■ Given exercise: Your task is to transcribe, without alteration, the lines from the top of the material below through the line bearing "sc.camera = cam", inclusive.

■ Information provided:
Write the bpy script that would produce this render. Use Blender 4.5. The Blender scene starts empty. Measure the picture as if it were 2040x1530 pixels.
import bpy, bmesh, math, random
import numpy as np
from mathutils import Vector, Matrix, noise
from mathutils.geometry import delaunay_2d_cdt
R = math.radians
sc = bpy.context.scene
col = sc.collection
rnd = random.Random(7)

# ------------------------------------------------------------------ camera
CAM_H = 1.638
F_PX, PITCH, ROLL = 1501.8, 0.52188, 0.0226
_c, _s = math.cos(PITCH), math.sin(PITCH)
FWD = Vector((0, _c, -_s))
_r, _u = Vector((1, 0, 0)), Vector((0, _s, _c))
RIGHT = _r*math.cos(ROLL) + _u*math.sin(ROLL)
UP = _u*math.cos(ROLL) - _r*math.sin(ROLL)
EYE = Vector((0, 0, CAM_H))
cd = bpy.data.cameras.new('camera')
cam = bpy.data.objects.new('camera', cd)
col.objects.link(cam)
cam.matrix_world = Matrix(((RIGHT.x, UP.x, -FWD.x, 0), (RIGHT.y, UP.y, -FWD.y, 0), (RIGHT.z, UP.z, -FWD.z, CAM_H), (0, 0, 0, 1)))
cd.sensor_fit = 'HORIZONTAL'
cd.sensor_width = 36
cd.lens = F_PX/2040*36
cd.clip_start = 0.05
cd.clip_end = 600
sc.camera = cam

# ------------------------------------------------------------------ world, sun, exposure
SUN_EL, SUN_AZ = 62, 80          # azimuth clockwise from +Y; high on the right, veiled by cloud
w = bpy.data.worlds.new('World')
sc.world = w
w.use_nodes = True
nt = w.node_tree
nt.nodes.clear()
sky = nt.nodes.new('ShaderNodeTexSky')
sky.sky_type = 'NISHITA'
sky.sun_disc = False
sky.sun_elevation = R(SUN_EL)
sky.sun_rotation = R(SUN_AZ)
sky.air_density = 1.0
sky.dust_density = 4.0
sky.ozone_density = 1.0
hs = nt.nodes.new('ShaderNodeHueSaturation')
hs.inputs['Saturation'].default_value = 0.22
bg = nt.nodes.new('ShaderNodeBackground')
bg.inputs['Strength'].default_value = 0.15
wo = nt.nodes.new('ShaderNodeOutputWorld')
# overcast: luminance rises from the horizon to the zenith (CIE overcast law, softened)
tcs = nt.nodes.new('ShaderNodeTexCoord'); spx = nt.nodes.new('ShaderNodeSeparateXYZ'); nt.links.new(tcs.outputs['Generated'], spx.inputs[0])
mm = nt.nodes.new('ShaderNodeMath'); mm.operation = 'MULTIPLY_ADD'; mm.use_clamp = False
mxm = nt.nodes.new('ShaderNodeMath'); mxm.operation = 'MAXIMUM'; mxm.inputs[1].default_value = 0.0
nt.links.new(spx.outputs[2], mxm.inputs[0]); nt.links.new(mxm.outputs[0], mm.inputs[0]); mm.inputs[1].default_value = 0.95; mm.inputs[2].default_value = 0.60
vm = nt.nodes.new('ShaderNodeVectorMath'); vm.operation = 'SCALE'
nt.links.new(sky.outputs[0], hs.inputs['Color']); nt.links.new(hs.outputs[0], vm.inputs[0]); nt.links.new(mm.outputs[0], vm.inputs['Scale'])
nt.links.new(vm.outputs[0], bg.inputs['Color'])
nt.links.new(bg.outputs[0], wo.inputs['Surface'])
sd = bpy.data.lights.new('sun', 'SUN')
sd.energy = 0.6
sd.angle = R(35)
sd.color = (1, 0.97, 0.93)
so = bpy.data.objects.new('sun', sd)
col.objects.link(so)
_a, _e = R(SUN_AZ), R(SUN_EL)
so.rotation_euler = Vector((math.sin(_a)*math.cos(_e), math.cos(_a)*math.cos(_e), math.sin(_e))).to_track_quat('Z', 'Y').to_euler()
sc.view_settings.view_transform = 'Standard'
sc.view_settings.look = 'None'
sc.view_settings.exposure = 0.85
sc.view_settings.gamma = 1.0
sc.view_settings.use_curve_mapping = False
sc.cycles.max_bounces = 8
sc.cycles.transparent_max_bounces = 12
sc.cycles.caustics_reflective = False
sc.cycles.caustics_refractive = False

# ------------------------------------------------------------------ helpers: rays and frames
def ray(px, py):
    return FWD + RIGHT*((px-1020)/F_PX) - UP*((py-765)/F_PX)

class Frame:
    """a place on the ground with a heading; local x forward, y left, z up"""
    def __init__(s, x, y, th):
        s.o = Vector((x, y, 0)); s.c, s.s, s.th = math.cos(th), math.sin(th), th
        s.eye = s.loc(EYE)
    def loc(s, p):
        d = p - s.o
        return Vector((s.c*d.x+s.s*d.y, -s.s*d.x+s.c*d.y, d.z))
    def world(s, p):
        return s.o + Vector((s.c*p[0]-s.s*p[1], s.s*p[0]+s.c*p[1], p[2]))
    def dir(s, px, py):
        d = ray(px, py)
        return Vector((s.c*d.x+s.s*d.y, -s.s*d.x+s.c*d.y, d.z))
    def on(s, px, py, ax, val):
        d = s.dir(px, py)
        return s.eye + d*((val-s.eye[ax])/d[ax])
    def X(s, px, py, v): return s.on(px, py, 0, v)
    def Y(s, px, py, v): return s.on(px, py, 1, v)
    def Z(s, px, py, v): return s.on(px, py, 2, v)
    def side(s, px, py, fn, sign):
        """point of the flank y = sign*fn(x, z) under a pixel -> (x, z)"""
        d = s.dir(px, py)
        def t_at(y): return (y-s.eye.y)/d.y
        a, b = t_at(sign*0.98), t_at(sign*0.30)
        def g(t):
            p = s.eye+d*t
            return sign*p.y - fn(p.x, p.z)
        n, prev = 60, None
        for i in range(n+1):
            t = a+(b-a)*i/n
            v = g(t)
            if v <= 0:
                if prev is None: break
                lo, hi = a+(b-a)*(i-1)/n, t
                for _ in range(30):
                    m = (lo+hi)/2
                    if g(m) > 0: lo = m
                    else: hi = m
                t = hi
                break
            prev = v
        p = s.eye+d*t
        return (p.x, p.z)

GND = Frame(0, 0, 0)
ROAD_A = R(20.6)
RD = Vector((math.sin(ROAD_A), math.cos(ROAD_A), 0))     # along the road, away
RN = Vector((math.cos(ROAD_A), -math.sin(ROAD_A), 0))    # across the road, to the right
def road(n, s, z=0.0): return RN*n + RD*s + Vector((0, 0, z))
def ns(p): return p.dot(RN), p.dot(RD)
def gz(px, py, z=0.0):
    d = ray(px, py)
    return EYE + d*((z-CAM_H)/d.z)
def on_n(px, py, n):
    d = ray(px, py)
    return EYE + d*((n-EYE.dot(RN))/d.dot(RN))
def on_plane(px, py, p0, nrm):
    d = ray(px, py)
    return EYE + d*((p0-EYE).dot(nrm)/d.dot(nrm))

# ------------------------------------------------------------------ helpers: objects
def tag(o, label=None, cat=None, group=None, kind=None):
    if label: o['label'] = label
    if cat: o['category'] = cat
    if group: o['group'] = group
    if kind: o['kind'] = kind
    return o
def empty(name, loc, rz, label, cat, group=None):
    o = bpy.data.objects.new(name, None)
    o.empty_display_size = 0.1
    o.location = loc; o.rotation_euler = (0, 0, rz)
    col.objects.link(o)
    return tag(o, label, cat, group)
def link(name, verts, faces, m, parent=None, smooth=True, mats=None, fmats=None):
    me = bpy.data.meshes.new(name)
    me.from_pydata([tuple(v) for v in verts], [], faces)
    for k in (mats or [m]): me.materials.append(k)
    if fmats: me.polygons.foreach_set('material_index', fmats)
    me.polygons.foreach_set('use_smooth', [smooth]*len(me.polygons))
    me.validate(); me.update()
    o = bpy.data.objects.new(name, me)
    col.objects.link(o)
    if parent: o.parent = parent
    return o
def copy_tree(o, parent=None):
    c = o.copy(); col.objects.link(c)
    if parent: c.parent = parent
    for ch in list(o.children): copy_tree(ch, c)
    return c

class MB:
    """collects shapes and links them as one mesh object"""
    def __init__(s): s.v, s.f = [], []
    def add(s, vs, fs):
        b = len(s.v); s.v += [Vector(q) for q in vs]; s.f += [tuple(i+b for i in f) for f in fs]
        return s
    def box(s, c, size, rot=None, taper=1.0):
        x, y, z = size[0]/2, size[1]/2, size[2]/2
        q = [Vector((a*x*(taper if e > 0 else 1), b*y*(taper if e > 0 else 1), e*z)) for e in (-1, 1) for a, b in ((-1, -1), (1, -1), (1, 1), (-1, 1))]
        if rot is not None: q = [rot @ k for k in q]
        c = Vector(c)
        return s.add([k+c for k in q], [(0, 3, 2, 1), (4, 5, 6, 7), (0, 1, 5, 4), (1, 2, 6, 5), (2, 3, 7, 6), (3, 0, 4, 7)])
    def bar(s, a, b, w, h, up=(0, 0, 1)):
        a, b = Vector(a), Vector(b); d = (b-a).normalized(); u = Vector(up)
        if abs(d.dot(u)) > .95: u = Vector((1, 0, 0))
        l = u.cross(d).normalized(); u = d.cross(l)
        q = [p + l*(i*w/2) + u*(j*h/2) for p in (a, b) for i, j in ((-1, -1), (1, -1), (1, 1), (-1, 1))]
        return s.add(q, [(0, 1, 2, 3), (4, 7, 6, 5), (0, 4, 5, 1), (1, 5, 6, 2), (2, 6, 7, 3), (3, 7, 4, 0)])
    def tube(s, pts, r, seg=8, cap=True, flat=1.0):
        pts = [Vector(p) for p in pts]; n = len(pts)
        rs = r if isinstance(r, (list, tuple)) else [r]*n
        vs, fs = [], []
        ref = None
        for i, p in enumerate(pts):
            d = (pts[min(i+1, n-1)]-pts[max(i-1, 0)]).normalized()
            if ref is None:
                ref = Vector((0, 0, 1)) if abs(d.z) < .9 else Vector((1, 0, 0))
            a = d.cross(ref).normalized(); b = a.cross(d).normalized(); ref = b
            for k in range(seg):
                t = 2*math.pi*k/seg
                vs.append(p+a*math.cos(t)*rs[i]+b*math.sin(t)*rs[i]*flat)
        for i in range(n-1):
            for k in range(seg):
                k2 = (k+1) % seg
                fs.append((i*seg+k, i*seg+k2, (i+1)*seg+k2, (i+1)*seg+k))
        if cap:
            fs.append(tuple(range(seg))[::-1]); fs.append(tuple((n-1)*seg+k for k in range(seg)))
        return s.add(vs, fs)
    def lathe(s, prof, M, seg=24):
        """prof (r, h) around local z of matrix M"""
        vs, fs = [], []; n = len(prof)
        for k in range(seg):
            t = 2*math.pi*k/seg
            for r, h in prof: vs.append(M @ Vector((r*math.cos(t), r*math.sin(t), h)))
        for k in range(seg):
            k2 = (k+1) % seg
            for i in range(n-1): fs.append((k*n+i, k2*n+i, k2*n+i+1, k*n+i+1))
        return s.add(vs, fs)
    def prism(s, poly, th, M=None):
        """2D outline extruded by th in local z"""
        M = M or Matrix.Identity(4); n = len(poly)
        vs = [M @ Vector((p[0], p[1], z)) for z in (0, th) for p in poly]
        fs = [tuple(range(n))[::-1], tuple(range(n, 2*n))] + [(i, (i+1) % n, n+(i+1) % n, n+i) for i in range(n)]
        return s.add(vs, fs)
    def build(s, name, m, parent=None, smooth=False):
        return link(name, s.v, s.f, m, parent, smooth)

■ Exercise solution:
Write the bpy script that would produce this render. Use Blender 4.5. The Blender scene starts empty. Measure the picture as if it were 2040x1530 pixels.
import bpy, bmesh, math, random
import numpy as np
from mathutils import Vector, Matrix, noise
from mathutils.geometry import delaunay_2d_cdt
R = math.radians
sc = bpy.context.scene
col = sc.collection
rnd = random.Random(7)

# ------------------------------------------------------------------ camera
CAM_H = 1.638
F_PX, PITCH, ROLL = 1501.8, 0.52188, 0.0226
_c, _s = math.cos(PITCH), math.sin(PITCH)
FWD = Vector((0, _c, -_s))
_r, _u = Vector((1, 0, 0)), Vector((0, _s, _c))
RIGHT = _r*math.cos(ROLL) + _u*math.sin(ROLL)
UP = _u*math.cos(ROLL) - _r*math.sin(ROLL)
EYE = Vector((0, 0, CAM_H))
cd = bpy.data.cameras.new('camera')
cam = bpy.data.objects.new('camera', cd)
col.objects.link(cam)
cam.matrix_world = Matrix(((RIGHT.x, UP.x, -FWD.x, 0), (RIGHT.y, UP.y, -FWD.y, 0), (RIGHT.z, UP.z, -FWD.z, CAM_H), (0, 0, 0, 1)))
cd.sensor_fit = 'HORIZONTAL'
cd.sensor_width = 36
cd.lens = F_PX/2040*36
cd.clip_start = 0.05
cd.clip_end = 600
sc.camera = cam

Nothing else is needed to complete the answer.